For once, my timing was pretty good: Thinking we might be near some sort of bottom, if not the bottom, I bought several stocks during that ugly first week of March, and I've seen some outstanding returns. As I write this, BP (NYSE:BP) -- which I bought as a long-term dividend holding, not at all with big growth in mind -- is up 15%, industrial equipment auctioneer Ritchie Bros. Auctioneers has climbed 38%, Autodesk (NASDAQ:ADSK) is up an incredible 46% ... these are amazing one-month returns.

Not everything I bought has worked out well -- after pondering the stock for months, I finally bought longtime Fool favorite KHD Humboldt Wedag (NYSE:KHD) just in time for a disappointing earnings release, and I'm down almost 17%. But still, overall, my portfolio has made some seriously impressive gains in the past four weeks. If you're invested in stocks, odds are that yours has, too, with the S&P up more than 20% over that time.

So here are two questions for both of us: Can this rally last? And what -- if anything -- should we do if we think it won't?

A bear in bull's clothing?
Most attempts to explain the reasons for this rally boil down to, "The news just got less bad for a while." The big banks hinted -- credibly or not -- that things were looking up, GE's credit rating got cut -- but only one notch -- and suddenly there was the faintest glimmer of light from the end of the tunnel.

But -- at the risk of excessive metaphor mangling -- is the source of that light the onrushing train of first-quarter earnings? If so, it might be arriving shortly -- earnings season begins full steam later today with reports from heavy hitters like Alcoa (NYSE:AA), Bed Bath & Beyond (NASDAQ:BBBY), and Mosaic (NYSE:MOS) due after the market closes. The concern I've seen expressed by several analysts isn't that earnings are going to stink -- we already know that's likely. It's that management teams will be unable or unwilling to offer anything like an optimistic outlook for coming quarters.

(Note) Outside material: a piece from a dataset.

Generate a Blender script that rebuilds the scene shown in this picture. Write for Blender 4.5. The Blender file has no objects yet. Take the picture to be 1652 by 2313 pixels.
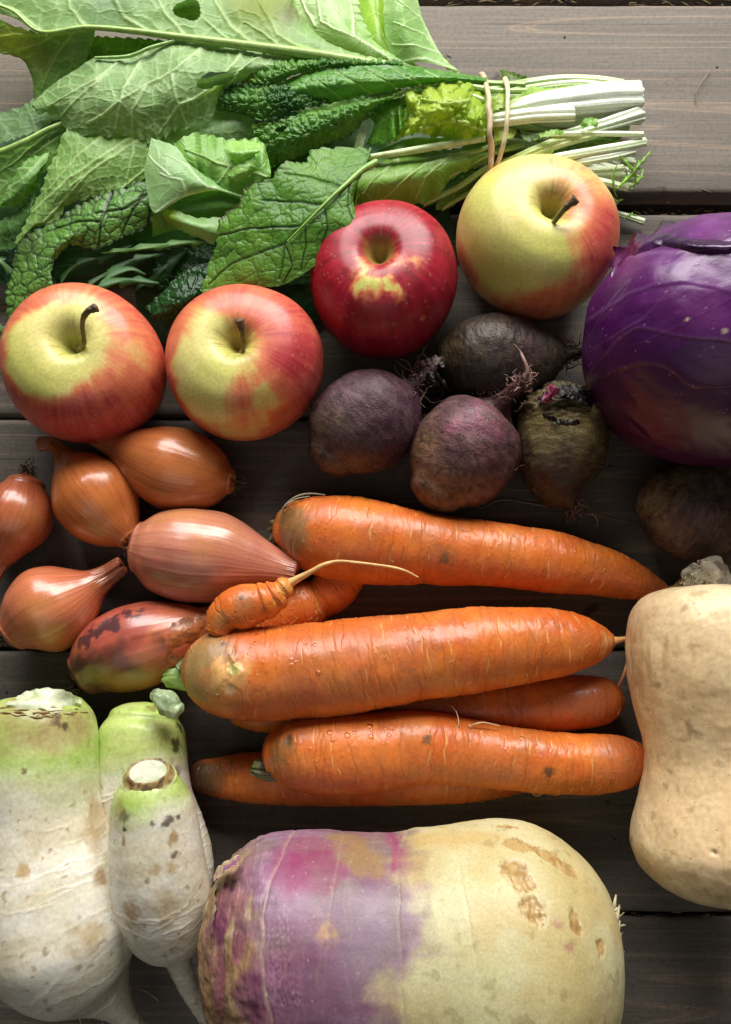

Of course, management predictions about performance aren't particularly accurate even during the best of times, and they aren't going to be any more accurate now. But accuracy isn't so much the concern -- sentiment is. Too many dour predictions could shake the optimistic mood that has drawn investors back to the stock market and send values downward again, or so goes the theory. I think it has some merit, but we'll see.

Long story short, I don't know whether this rally will last or not, but I wouldn't bet the proverbial farm on it.

What I'm doing now -- and what you should do, too
So what should we do? Here's what I've been doing: My retirement portfolio is about 70% invested in stocks at the moment. I expect to keep that money in stocks whether the market tanks again or not. In fact, I'm likely to add more stocks gradually over time -- but I may get greedy about it if the market heads back down toward its lows.

Why? Because I have another 30 years or so before retirement. Because -- while it's true that not all stocks are "cheap" by historical standards at current prices -- there are plenty of values to be had, values that may look like screaming bargains in just a few years. Because as bleak as things looked a month ago -- and as bleak as they may look again a month or three hence -- one thing that's always been true of recessions and depressions is that they end.

I don't expect the world to collapse. I don't expect decades of misery. I do expect many of the stocks I've been buying to give me significant gains over time. And I think anyone who is more than 10 or so years from retirement should be thinking carefully along these same lines.

And you might -- just might -- want to consider the possibility that the worst is behind us.